The Chenok era dawns at IBM center

Dan Chenok takes over the IBM Center for the Business of Government effective July 1.

Dan Chenok, the new executive director of the IBM Center for the Business of Government, took the lead on July 1. He takes over from Jonathan Breul, who is retiring.

Chenok has been a senior fellow at the center since 2010, offering his expertise on government technology, acquisition and ways to improve management. He also leads the organization’s consulting services for public-sector technology strategy and is chairman of the federal government’s Information Security and Privacy Advisory Board.

Chenok has declined to comment on his vision for the organization’s future, preferring to wait until he actually steps into the new role, but he sent a message via Twitter on June 8 that he is “honored to build on Jonathan Breul’s great leadership.”

Previously, Chenok was senior vice president of civilian operations at Pragmatics and vice president of business solutions and offerings at SRA International. Before joining the private sector, Chenok was the branch chief for information policy and technology at the Office of Management and Budget, where he and his staff oversaw policies related to e-government, computer security, privacy and IT budgeting.
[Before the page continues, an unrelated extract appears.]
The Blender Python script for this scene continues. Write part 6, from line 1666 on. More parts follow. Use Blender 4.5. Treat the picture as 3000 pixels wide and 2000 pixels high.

In 2008, he served on President Barack Obama’s transition team as the government group leader of the Technology, Innovation and Government Reform Working Group and as a member of the agency review team for OMB.

Steve Kelman, a professor of public management at Harvard University and a Federal Computer Week columnist, praised the center’s past and future leaders. “Jonathan brought both an appreciation of scholarship and also a requirement that scholarship about public administration be relevant to practitioners — a great mix,” Kelman said.

“Because of Dan's background and accomplishments over the years, I expect him to continue Jonathan's work and adapt it as necessary,” Kelman said. “I hope he is successful in fighting for resources for this effort inside IBM. This has become an important source of funding for public administration research.”

Kelman also wrote a post on his “Lectern” blog at FCW.com extolling the center’s work in promoting sound scholarship in the field of public administration, primarily through grants to academic researchers.

“The research is published in working papers that IBM makes available,” Kelman wrote. “Generally, the quality of these papers is higher than would typically be the case for the in-house ‘research’ reports consulting firms often produce, though they do not typically possess an academic rigor sufficient to allow them to be published in scholarly journals. Over the years, the IBM center has produced extremely helpful and practical work on subjects such as collaboration across organizational boundaries, performance measurement, business process re-engineering and reverse auctions.”